Quando a área ficou pronta para a extração de cobre, eles utilizavam
produtos químicos com um cheiro tão forte que adoecia as pessoas, especialmente
quando o vento soprava na direção do assentamento.
Vários companheiros foram mortos atropelados pelo trem, fora animais e
gado. Agora querem construir o novo ramal, nosso assentamento está a 300m da
linha atual e 1000m da nova. A Vila Palmares vai ficar cercada por essas duas
linhas. Como vamos viver nesse barulho e perigo?”.
A Vale tem pressa
A Vale tem pressa de resolver o acesso à sua nova “mina de ouro”, o
projeto S11D, que vai garantir sozinho a exportação de 90 milhões de toneladas
de ferro por ano. O problema é que, entre a mina e a ferrovia de Carajás, onde
deverá ser construído o ramal ferroviário de conexão, existem comunidades
rurais assentadas e produtivas.
O conflito existe há vários meses. Lideranças do assentamento Carajás 2 (com
79 famílias) e Nova Esperança (com 80 famílias) relatam ter recebido despejos
violentos pela polícia e, em seguida, ameaças de pistoleiros. Suas casas foram
queimadas, bem como a produção agrícola. “A Vale quer nos despejar e propôs de
nos realocar no município de Moju, a 500 Km de distância! Eles vão ter que roer
muita rapadura para tirar nós daí!” – protestam os assentados.

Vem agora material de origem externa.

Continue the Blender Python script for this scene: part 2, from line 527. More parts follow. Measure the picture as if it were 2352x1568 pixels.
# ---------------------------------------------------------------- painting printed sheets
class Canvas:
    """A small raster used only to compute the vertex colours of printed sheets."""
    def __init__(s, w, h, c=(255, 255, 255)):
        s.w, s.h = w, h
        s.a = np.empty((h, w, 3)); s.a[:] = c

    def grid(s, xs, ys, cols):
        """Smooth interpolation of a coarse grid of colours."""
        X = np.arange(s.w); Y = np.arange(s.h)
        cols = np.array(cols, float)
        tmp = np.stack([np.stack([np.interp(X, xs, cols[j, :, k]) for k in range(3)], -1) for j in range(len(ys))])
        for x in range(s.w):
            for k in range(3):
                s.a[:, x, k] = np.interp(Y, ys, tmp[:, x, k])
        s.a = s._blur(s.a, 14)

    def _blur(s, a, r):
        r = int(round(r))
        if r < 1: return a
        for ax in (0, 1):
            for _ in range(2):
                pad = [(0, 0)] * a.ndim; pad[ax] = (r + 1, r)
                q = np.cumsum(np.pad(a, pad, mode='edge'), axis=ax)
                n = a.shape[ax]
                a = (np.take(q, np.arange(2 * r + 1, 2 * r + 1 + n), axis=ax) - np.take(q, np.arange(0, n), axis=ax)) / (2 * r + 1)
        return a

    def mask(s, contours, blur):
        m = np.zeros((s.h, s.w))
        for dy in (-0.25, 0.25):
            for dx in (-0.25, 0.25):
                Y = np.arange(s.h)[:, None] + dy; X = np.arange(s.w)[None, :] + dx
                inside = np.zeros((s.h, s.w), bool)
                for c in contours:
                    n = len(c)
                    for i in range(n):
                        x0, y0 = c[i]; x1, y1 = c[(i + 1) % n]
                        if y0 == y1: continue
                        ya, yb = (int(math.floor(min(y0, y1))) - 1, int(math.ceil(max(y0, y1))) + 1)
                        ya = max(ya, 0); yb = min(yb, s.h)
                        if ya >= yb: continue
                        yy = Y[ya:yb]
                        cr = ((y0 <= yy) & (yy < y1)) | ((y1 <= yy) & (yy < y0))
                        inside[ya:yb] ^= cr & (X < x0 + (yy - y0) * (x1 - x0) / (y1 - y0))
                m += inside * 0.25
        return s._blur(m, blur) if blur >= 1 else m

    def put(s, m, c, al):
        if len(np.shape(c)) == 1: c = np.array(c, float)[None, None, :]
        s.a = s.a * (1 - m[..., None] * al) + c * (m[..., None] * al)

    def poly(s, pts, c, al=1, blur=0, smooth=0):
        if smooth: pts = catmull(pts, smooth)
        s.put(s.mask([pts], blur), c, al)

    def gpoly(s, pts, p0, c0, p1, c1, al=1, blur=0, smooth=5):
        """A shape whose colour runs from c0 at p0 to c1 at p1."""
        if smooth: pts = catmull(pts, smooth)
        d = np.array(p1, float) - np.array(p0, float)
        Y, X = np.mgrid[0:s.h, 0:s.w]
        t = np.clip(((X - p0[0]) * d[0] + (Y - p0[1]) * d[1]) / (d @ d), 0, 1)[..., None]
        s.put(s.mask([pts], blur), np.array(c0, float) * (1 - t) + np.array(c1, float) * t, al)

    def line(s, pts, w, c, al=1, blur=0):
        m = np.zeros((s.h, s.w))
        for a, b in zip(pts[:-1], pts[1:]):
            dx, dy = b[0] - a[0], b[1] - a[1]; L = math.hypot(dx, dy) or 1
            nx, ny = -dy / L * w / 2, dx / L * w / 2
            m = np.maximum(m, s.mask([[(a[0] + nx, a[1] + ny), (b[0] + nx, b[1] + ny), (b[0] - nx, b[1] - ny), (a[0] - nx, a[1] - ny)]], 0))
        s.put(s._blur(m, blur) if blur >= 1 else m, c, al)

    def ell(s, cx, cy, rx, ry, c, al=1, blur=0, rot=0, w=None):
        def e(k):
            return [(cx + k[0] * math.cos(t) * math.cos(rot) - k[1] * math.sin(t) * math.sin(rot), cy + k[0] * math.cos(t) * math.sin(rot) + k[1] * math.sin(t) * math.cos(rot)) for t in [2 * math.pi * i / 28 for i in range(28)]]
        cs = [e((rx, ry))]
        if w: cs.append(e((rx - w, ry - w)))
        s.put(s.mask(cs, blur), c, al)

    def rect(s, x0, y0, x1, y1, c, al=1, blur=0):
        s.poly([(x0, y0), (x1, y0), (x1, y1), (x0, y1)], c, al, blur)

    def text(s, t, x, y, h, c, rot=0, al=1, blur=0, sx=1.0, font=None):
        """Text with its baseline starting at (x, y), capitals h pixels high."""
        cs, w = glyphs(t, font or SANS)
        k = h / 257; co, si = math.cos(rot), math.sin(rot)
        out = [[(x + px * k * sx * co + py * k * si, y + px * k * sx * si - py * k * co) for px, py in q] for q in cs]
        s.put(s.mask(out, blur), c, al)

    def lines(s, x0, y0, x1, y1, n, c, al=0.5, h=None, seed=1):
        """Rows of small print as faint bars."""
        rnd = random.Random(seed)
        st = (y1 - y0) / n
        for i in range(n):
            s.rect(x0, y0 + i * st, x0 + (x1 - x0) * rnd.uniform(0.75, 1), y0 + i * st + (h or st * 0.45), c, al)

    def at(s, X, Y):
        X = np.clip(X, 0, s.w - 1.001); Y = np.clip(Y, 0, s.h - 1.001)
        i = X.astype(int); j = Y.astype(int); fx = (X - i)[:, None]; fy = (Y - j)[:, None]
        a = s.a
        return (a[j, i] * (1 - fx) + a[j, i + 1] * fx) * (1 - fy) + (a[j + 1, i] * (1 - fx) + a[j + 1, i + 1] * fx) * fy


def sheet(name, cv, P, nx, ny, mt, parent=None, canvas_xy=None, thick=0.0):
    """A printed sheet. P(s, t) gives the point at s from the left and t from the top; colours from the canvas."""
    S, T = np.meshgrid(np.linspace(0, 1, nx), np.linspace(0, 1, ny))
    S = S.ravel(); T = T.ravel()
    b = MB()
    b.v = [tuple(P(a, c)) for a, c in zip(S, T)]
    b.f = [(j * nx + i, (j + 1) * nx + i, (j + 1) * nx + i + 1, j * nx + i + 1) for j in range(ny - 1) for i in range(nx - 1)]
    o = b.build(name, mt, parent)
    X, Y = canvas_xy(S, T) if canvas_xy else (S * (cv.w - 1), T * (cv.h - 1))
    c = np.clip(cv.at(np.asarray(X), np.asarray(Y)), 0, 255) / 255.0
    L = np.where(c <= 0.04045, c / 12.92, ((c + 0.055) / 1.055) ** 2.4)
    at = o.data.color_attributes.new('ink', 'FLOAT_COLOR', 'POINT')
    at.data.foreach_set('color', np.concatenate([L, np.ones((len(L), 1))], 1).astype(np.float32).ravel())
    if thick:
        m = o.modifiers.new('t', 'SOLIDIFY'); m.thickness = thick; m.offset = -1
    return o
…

No município de Canaã dos Carajás a Vale comprou mais de 125 lotes de
assentados. As associações produtivas acabam ficando enfraquecidas e
desacreditadas.
O presidente do STTR local, José Ribamar, relata que vários associados vendem
suas terras e abandonam o local, para voltar meses depois para Canaã, sem mais
terra: “Vêm varrer ruas na cidade, sendo que eram pioneiros da região”.
A cidade de Canaã cresceu absurdamente. “Está agora com 150mil pessoas, os
produtos para nossa sustentação vêm de fora, pois ninguém está produzindo. Não
há planejamento, é pura sobrevivência”, conclui o presidente.
Todas as comunidades ao longo dos trilhos são unânimes em lamentar os
numerosos impactos provocados pelo barulho, as vibrações e a frequência das
passagens dos trens. “A empresa considera a ferrovia como propriedade
particular. O que acontece na faixa de domínio é dela e não há interesse em
dialogar sobre isso com as comunidades”, relatam os moradores.
O tema da segurança nas travessias é muito comum e foi motivo de
diversos protestos nos municípios ao longo dos trilhos. As comunidades exigem
viadutos nos locais onde precisam atravessar em segurança.
Em muitos casos, porém, falta diálogo da Vale com as comunidades, não
está claro se e onde serão construídos túneis e viadutos e há conflitos a esse
respeito.
As prefeituras municipais têm muito poder na relação com a Vale, nesse
momento em que a empresa precisa de alvarás municipais para a execução das
obras de duplicação da ferrovia.
Cada prefeitura poderia suspender os alvarás até quando não forem garantidas
pela Vale condições de segurança e dignidade para as comunidades de seu
território.
“Para nós pobres, brigar com a Vale sozinhos é como querer cortar a
pedra com um machado”, afirmam os assentados. Entendendo que precisa fortalecer
as vítimas desse modelo, lideranças de vários estados do País estão agora se
organizando num movimento nacional e unitário, o MAM, Movimento dos Atingidos
por Mineração.
Ao longo do mês de julho estão previstas várias mobilizações no
território nacional. Prioridade absoluta, nas próximas semanas, é a eliminação
do regime de urgência no debate sobre o Marco Legal da Mineração.